*Given instruction*. Find the lines holding the word "cell" and collect them.
****
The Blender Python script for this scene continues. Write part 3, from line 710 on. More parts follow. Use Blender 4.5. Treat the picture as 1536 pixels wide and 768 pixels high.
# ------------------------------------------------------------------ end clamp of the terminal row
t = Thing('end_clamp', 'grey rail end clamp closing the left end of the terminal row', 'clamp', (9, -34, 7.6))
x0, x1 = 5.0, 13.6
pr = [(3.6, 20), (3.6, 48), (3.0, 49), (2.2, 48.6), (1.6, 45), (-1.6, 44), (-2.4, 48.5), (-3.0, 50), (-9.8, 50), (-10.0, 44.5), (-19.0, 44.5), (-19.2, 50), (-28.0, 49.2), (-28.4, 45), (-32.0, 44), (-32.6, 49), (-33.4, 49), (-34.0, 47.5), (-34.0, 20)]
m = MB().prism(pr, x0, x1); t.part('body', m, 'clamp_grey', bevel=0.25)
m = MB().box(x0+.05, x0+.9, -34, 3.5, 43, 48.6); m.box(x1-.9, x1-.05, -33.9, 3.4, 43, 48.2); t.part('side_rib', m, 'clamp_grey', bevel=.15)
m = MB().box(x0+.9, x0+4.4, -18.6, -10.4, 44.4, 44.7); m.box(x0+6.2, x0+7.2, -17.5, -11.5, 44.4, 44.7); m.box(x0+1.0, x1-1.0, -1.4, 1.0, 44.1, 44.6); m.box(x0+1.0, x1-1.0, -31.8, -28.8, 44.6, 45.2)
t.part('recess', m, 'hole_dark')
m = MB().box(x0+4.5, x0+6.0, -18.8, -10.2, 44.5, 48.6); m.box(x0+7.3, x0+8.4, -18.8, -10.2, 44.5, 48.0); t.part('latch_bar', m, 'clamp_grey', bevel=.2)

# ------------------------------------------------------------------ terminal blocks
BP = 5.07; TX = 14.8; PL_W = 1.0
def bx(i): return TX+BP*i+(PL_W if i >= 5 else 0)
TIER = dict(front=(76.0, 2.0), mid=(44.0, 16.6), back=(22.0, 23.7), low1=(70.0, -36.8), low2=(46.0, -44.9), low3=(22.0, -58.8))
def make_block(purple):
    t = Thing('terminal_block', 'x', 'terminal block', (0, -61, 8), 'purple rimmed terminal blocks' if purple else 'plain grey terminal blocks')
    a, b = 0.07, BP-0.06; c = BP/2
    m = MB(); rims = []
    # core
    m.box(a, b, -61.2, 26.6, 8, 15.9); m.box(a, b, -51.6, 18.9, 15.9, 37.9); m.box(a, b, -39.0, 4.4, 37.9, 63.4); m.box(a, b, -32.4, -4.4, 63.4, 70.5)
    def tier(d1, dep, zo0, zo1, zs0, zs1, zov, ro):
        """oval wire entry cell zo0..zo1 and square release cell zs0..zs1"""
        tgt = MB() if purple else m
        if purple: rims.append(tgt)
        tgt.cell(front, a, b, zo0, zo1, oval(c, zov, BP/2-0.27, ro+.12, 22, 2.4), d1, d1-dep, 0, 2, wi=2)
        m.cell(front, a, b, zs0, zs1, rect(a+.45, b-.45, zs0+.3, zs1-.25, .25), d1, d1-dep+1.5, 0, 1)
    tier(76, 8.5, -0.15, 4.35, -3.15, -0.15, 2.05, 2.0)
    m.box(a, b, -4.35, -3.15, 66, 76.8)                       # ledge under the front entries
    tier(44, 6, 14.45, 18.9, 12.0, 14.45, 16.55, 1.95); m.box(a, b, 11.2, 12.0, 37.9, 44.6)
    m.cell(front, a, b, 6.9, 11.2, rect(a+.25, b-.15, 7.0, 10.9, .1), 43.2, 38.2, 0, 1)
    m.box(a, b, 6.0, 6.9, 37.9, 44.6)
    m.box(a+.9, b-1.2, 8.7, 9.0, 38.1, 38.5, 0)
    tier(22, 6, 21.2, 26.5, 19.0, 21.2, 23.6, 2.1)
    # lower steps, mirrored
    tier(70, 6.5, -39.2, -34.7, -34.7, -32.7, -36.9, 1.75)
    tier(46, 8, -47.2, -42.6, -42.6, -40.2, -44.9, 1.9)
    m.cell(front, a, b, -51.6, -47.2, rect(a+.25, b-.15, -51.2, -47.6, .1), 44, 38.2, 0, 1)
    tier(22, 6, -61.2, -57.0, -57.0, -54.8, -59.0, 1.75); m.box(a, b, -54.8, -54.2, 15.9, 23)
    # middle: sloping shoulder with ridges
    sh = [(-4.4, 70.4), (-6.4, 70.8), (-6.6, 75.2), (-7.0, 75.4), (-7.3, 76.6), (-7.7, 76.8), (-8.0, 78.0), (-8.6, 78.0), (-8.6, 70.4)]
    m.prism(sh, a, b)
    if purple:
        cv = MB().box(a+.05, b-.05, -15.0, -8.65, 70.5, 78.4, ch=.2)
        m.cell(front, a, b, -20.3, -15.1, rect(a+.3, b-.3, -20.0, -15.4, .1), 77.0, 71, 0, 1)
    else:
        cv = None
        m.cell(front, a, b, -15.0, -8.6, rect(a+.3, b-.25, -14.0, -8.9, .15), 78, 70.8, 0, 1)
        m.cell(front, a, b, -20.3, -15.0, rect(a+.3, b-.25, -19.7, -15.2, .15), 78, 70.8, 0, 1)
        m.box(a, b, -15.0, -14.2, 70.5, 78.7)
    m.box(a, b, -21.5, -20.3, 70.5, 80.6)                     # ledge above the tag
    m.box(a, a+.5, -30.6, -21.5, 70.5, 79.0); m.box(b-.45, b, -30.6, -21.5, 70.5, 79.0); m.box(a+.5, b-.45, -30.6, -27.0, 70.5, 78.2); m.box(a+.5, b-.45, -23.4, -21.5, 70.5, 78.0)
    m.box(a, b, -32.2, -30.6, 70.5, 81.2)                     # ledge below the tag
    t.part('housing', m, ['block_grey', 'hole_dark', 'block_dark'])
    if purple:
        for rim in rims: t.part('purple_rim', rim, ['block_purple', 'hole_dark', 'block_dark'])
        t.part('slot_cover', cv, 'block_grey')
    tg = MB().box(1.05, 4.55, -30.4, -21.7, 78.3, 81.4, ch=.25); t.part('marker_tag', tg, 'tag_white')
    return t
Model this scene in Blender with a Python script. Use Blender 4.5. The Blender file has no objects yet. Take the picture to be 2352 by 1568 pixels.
****
*Written solution*.
        """oval wire entry cell zo0..zo1 and square release cell zs0..zs1"""
        tgt.cell(front, a, b, zo0, zo1, oval(c, zov, BP/2-0.27, ro+.12, 22, 2.4), d1, d1-dep, 0, 2, wi=2)
        m.cell(front, a, b, zs0, zs1, rect(a+.45, b-.45, zs0+.3, zs1-.25, .25), d1, d1-dep+1.5, 0, 1)
    m.cell(front, a, b, 6.9, 11.2, rect(a+.25, b-.15, 7.0, 10.9, .1), 43.2, 38.2, 0, 1)
    m.cell(front, a, b, -51.6, -47.2, rect(a+.25, b-.15, -51.2, -47.6, .1), 44, 38.2, 0, 1)
        m.cell(front, a, b, -20.3, -15.1, rect(a+.3, b-.3, -20.0, -15.4, .1), 77.0, 71, 0, 1)
        m.cell(front, a, b, -15.0, -8.6, rect(a+.3, b-.25, -14.0, -8.9, .15), 78, 70.8, 0, 1)
        m.cell(front, a, b, -20.3, -15.0, rect(a+.3, b-.25, -19.7, -15.2, .15), 78, 70.8, 0, 1)